The Lord Giveth and the Lord Taketh Away

St. Peter Claver Catholic Church is located at the northeast corner of Jefferson and Fourth streets in Lexington’s Northside neighborhood. On November 6, 2015, the demolition permit was issued for this holy place.

But we knew it was coming.

The demolition is part of Phase II of a rehabilitation of the campus for this parish which dates to the 1880s. According to an April 1907 edition of the Lexington Leader, a “Catholic Church for the Negroes in Lexington is now under organization [and] a chapel has been secured in the colored Catholic school on West Fourth street, near Jefferson, and it will be opened within a short time.” Previously, space was reserved “in the local Catholic Church for the colored people to worship.”

In Phase One, the ca. 1913 parish school was renovated earning high marks and awards from historic preservationists.
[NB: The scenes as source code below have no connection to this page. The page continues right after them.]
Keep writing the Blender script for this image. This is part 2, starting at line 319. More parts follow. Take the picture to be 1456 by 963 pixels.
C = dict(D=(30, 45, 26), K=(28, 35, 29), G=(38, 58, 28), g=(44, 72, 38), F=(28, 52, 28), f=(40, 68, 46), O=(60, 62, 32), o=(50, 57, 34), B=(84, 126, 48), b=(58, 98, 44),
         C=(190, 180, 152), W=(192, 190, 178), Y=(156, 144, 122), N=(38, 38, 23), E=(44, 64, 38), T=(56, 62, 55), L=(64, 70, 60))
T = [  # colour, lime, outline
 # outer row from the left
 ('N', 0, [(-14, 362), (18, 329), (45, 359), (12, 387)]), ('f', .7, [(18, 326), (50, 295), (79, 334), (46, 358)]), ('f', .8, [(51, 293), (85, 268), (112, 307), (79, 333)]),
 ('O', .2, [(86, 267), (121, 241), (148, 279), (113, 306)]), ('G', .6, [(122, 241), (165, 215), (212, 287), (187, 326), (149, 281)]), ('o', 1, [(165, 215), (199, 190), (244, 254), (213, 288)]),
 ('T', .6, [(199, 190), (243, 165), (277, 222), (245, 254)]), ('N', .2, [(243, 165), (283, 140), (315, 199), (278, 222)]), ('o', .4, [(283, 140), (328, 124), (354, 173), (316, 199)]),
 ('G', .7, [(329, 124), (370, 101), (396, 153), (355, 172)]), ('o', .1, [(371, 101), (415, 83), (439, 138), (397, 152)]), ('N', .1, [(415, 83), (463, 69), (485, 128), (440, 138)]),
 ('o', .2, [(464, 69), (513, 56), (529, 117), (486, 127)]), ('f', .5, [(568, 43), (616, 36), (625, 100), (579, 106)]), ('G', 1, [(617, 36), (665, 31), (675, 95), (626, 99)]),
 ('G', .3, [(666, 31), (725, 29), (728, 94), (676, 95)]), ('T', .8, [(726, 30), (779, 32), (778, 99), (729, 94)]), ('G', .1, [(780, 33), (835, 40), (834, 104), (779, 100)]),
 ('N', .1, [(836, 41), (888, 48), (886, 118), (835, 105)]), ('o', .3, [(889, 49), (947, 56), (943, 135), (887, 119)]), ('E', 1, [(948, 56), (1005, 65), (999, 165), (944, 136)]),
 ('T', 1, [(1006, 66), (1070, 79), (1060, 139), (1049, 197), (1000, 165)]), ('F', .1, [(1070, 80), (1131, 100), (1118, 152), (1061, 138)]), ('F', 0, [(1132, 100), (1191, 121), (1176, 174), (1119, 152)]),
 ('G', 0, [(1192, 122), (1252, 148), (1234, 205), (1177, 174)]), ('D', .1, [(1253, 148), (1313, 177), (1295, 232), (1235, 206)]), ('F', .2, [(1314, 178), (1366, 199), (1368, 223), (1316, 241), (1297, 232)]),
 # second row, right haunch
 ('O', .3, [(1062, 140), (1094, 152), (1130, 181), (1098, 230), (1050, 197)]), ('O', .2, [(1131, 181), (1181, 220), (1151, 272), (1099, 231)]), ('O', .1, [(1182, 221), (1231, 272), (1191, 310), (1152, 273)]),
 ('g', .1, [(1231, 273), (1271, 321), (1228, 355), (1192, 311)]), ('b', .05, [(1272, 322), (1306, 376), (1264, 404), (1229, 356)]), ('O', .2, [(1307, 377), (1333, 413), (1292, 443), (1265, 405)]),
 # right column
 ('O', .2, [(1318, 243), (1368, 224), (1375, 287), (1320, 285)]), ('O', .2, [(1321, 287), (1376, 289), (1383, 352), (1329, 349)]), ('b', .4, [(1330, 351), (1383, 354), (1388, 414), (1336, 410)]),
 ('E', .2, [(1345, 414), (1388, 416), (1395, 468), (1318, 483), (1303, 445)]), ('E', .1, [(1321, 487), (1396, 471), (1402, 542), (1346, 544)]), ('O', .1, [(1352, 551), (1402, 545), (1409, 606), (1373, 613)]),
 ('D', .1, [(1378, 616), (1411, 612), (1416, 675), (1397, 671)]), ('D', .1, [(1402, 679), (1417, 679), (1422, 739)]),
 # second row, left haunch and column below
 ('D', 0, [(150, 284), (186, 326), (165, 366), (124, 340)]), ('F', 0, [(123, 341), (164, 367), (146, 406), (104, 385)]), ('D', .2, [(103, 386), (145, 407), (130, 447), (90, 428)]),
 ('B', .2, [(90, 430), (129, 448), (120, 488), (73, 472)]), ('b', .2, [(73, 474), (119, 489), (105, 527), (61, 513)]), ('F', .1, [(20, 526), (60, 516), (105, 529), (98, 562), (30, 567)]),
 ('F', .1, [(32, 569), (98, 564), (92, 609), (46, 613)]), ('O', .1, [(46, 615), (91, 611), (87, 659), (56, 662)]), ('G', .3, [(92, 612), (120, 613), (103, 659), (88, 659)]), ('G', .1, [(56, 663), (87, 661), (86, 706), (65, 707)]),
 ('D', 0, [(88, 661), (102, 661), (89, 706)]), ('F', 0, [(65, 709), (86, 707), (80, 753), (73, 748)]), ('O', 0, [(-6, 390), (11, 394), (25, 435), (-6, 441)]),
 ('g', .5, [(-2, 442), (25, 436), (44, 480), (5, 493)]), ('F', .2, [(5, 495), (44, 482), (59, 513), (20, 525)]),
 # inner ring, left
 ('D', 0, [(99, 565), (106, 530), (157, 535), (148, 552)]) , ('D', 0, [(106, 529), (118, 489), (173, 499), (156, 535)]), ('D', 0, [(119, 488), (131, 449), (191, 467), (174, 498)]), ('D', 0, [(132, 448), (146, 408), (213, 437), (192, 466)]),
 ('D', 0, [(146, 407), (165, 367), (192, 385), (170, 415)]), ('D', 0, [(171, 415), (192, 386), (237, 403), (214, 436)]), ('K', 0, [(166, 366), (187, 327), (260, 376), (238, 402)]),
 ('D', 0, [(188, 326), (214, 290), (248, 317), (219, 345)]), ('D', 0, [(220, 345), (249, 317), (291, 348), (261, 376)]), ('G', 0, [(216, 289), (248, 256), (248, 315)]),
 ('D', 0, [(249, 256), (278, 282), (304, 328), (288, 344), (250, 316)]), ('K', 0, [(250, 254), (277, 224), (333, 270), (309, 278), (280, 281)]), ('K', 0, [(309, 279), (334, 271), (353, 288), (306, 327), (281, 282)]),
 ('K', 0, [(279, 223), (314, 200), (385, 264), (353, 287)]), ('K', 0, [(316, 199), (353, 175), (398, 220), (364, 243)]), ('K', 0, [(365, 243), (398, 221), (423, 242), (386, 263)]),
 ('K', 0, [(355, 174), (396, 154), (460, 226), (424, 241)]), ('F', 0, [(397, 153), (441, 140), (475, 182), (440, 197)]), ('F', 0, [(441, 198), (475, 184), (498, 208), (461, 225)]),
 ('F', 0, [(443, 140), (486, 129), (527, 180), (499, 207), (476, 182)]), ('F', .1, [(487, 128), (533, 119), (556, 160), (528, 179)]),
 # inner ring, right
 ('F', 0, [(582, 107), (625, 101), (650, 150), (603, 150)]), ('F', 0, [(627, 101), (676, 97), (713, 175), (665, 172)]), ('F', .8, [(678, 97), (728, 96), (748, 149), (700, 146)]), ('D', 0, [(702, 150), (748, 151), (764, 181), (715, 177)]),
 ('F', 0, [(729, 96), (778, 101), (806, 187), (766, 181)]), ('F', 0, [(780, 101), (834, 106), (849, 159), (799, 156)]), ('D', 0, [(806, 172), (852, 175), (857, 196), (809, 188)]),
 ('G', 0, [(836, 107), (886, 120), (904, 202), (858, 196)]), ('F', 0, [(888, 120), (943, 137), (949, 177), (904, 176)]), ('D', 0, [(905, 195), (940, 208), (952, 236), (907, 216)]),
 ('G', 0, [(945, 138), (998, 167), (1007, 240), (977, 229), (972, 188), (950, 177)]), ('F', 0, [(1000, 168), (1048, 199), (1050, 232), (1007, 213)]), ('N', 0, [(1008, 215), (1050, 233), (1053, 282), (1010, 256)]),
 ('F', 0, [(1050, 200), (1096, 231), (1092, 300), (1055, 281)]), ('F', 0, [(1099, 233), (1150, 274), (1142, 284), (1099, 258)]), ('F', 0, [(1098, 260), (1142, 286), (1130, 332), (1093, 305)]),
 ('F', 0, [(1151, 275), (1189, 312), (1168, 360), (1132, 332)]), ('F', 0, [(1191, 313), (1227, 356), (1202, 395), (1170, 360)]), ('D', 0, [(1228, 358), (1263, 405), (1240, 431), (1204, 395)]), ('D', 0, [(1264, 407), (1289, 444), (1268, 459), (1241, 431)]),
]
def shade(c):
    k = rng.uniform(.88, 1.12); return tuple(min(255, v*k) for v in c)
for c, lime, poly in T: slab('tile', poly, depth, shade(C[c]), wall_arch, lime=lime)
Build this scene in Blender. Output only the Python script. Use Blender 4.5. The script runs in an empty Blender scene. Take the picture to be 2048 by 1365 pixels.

Now, in Phase Two, the church builing (mid-20th century) is being demolished to make way for a larger sanctuary.

Although in 1995, the Diocese cut the number of priests at the three downtown parishes from 3 to 2, the St. Peter Claver Catholic Church has been bursting at the seams. The new facility will have seating for 450, up from about 250. It is a growing parish that is serving the needs of its community.

Saint Peter Claver was a Jesuit priest. A Spanish native who immigrated to present-day Columbia in 1610. Among other things, he is the patron saint of race relations and ministry to African-Americans. He was canonized in in 1888 by Pope Leo XIII.